This exhibition brings together a rare group of early works on paper by Mohammed Kazem, dating from the 1990s, a formative period in the career of an artist whose practice has contributed significantly to the development of contemporary art in the United Arab Emirates. Produced at a moment of intense experimentation, these works reveal the emergence of concerns that continue to resonate throughout Kazem’s oeuvre: observation, repetition, materiality, and an enduring fascination with the traces through which we experience the world.

Kazem’s artistic journey was profoundly shaped by his encounter with Hassan Sharif, the pioneering conceptual artist who became his mentor after the young Kazem left school at the age of fourteen. Through Sharif, he was introduced to a mode of artistic inquiry rooted in experimentation, critical observation, and the questioning of conventions. This formative relationship encouraged him to look beyond representation and toward a practice grounded in process, perception, and the possibilities of ordinary materials.

While painting remained a major aspect of Kazem’s early practice, he was already developing an acute sensitivity to the overlooked details of everyday life. As a young artist, he collected discarded objects and became fascinated by the traces left by human activity within a particular environment. This attentiveness would remain central to his work, whether expressed through painting, drawing, photography, installation, or performance.

The three Landscape (1999) works painted in Hatha included in this exhibition reflect this early engagement with observation and atmosphere. Yet, as Hassan Sharif later noted, “The meaning or purpose of his paintings lies in the life of the colours and the ways they can be put to use, not in the painted objects themselves.” Rather than depicting a landscape as a fixed image, Kazem explored the sensory and emotional qualities of colour, light, and rhythm, seeking to translate experience rather than representation.

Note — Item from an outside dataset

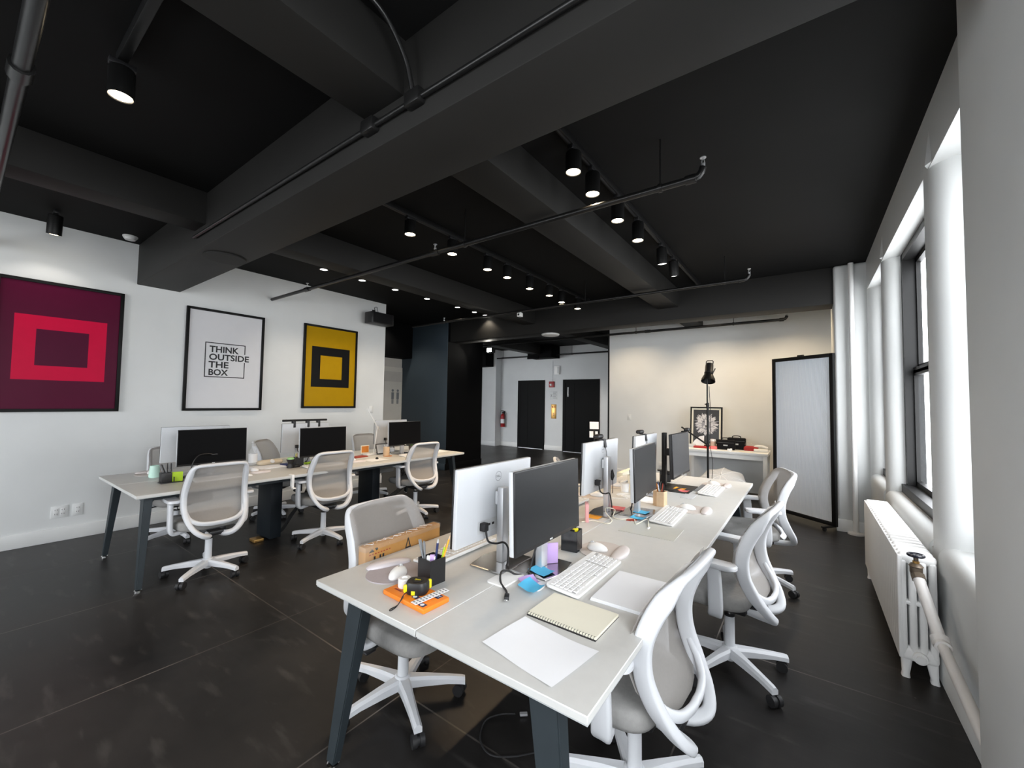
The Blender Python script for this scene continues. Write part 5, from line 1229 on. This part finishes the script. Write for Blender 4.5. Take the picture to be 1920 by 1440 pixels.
for x in (0.05, L-0.05):
    f = MB().bb(x-0.02,x+0.02,-0.16,0.16,0.036,z0+0.004,r=0.004).build('foot_bar', M_blackmetal, t)
    for y in (-0.13,0.13): MB().cyl((x-0.012,y,0.020),(x+0.012,y,0.020),0.020,16).bb(x-0.006,x+0.006,y-0.015,y+0.015,0.020,0.037).build('caster', M_rubber, f)

# ------------------------------------------------------------------ table at the back wall and its things
TX0, TX1, TY0, TY1, TH = -1.66, -0.475, 7.03, 7.66, 0.742
t = thing('side_table', 'white table against the back wall with boxes and bags on it', 'table', ((TX0+TX1)/2,TY0,0), 0)
W = TX1-TX0; Dp = TY1-TY0
MB().bb(-W/2,W/2,0,Dp,TH-0.04,TH,r=0.003).build('tabletop', M_trim, t)
MB().bb(-W/2+0.05,W/2-0.05,0.03,0.05,TH-0.11,TH-0.04).bb(-W/2+0.05,W/2-0.05,Dp-0.05,Dp-0.03,TH-0.11,TH-0.04).build('apron', M_trim, t)
for s2 in (-1,1):
    for y in (0.035,Dp-0.035): MB().box((s2*(W/2-0.035),y,(TH-0.04)/2),(0.055,0.055,TH-0.04),r=0.003).build('leg', M_trim, t)
MB().bb(-W/2+0.06,W/2-0.06,Dp-0.06,Dp-0.045,0.05,TH-0.10).build('back_panel', M_elevwall, t)
tz = TH
t = thing('framed_print', 'framed lion drawing with a white mane leaning on the back wall', 'picture', (-1.395,7.52,tz+0.006), 0)
R = Matrix.Rotation(-0.10,4,'X')
def LB(o): o.data.transform(R); return o
pw, ph = 0.50, 0.665
m = MB(); m.bb(-pw/2,-pw/2+0.022,-0.012,0.012,0,ph); m.bb(pw/2-0.022,pw/2,-0.012,0.012,0,ph); m.bb(-pw/2+0.022,pw/2-0.022,-0.012,0.012,0,0.022); m.bb(-pw/2+0.022,pw/2-0.022,-0.012,0.012,ph-0.022,ph); LB(m.build('picture_frame', M_artframe, t))
m = MB(); rnd = random.Random(3)
m.use(M_cream).bb(-pw/2+0.02,pw/2-0.02,-0.004,0.004,0.02,ph-0.02)
m.use(M_lionb).poly([(-0.20,-0.0045,0.05),(0.20,-0.0045,0.05),(0.20,-0.0045,ph-0.05),(-0.20,-0.0045,ph-0.05)])
c0 = Vector((0.0,-0.005,0.37))
m.use(M_liong).poly([((0.128+0.012*(q%2))*math.cos(q*PI/20),-0.0047,0.37+(0.135+0.012*(q%2))*math.sin(q*PI/20)) for q in range(40)])
for ring, (n, r0, r1, wd) in enumerate(((56,0.10,0.200,0.022),(52,0.08,0.180,0.020),(46,0.06,0.150,0.018),(36,0.05,0.115,0.016))):
    for j in range(n):
        a = 2*PI*j/n+rnd.uniform(-0.08,0.08); l = r1*rnd.uniform(0.85,1.05); b = a+rnd.uniform(-0.25,0.25)
        y = -0.0048-0.0003*ring-0.00001*j
        m.use(M_lionw if (j+ring)%3 else M_liong)
        p0 = Vector((c0.x+r0*math.cos(a),y,c0.z+r0*math.sin(a)*1.0)); p1 = Vector((c0.x+l*math.cos(b),y,c0.z+l*1.0*math.sin(b)))
        md = p0*0.5+p1*0.5; sd = Vector((-(p1-p0).z,0,(p1-p0).x)).normalized()*wd*0.5
        m.poly([p0,md+sd,p1,md-sd])
y = -0.0068
m.use(M_liong).poly([(0.066*math.cos(q*PI/8),y,0.370+0.095*math.sin(q*PI/8)) for q in range(16)])
m.use(M_lionw).poly([(-0.040,y-0.0003,0.305),(0.040,y-0.0003,0.305),(0.046,y-0.0003,0.335),(0.020,y-0.0003,0.36),(0.016,y-0.0003,0.45),(-0.016,y-0.0003,0.45),(-0.020,y-0.0003,0.36),(-0.046,y-0.0003,0.335)])
m.use(M_ink); m.poly([(-0.026,y-0.0005,0.352),(0.026,y-0.0005,0.352),(0.008,y-0.0005,0.328),(-0.008,y-0.0005,0.328)])
m.poly([(-0.003,y-0.0005,0.328),(0.003,y-0.0005,0.328),(0.003,y-0.0005,0.310),(-0.003,y-0.0005,0.310)])
for s2 in (-1,1):
    m.poly([(s2*0.052,y-0.0005,0.414),(s2*0.022,y-0.0005,0.398),(s2*0.026,y-0.0005,0.420)])
    m.poly([(s2*0.003,y-0.0005,0.310),(s2*0.028,y-0.0005,0.300),(s2*0.028,y-0.0005,0.305),(s2*0.003,y-0.0005,0.316)])
LB(m.build('print', None, t))
sheet('paper_sheet', 'white paper propped against the lion picture', 'paper', M_paper, [(-1.62,7.44),(-1.40,7.44),(-1.40,7.48),(-1.62,7.48)], z=tz+0.001)
o = bpy.data.objects[[q.name for q in bpy.data.objects if q.get('label') == 'white paper propped against the lion picture'][0]]
o.data.clear_geometry(); o.data.from_pydata([(-0.11,0,0),(0.10,0,0),(0.10,0.02,0.19),(0.02,0.02,0.165),(-0.05,0.015,0.10)],[],[(0,1,2,3,4)])
t = thing('paper_cup', 'paper cup with a white lid on the back table', 'cup', (-1.252,7.33,tz), 0)
MB().lathe([(0,0),(0.036,0),(0.046,0.115),(0,0.115)],20).build('cup_body', M_tan, t); MB().lathe([(0.049,0.113),(0.050,0.122),(0.044,0.128),(0.042,0.150),(0.0,0.152)],20).build('lid', M_white, t)
tag(MB().bb(-0.07,0.07,-0.05,0.05,0,0.05,r=0.004).build('grey_box', M_port, None, (-1.585,7.30,tz)), 'small grey box at the left end of the back table', 'box')
tag(MB().bb(-0.11,0.11,-0.06,0.06,0,0.03,r=0.006).build('red_pouch', M_redfab, None, (-1.42,7.28,tz), 0.1), 'red flat pouch in front of the lion picture', 'pouch')
tag(MB().bb(-0.055,0.055,-0.04,0.04,0,0.045,r=0.005).build('red_box', M_pink, None, (-1.23,7.22,tz), 0.0), 'red and white small box before the paper cup', 'box')
def bag(label, x, y, w, d, h):
    t = thing('carry_case', label, 'case', (x,y,tz), 0, 'black carry cases')
    MB().bb(-w/2,w/2,-d/2,d/2,0,h,r=0.02,seg=3).build('case_body', M_blackfab, t)
    m = MB(); m.tube(crom([(-w*0.22,0,h-0.006),(-w*0.2,0,h+0.022),(0,0,h+0.030),(w*0.2,0,h+0.022),(w*0.22,0,h-0.006)],5),0.007,8); m.build('handle', M_blackfab, t)
    MB().bb(-0.03,0.03,-d/2-0.003,-d/2+0.002,h*0.40,h*0.52).build('name_patch', M_port, t)
    m = MB(); m.bb(-w/2+0.01,w/2-0.01,-d/2-0.0015,d/2+0.0015,h*0.72,h*0.735,r=0.0005); m.build('zip', M_greyink, t)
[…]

Created in Al Qusais, where Kazem and Sharif shared a studio within the Youth Club, the exhibition includes four collages of tiny works on paper arranged like a scroll and entitled Scene no. 1, 2, 3 and 4 (1993); marking some of the artist’s earliest explorations of the technique that would later become known as his Scratches. Working directly into the surface of the paper through repeated incisions, Kazem transformed drawing into an act of accumulation and duration. Delicate yet rigorous, these compositions hover between image and object, surface and relief, revealing an artist increasingly interested in the material presence of the work itself.

Created during a period in which Kazem was also deeply engaged with music, the rhythmic structure of the Scenes suggests a visual notation of time and sound. Repetition becomes a means of recording experience, while subtle variations in texture and light animate the paper’s surface. As Kazem once observed, “Every material has a secret.” These works embody that conviction, uncovering latent possibilities within the most modest of materials.

Viewed together, the Landscape (1999) and Scene (1993 and 1998) works reveal an artist already attentive to the relationship between perception and place, gesture and duration, material and meaning.

Quiet and intimate in scale, they offer a compelling insight into the early development of a distinctive artistic language that would continue to unfold over the decades that followed.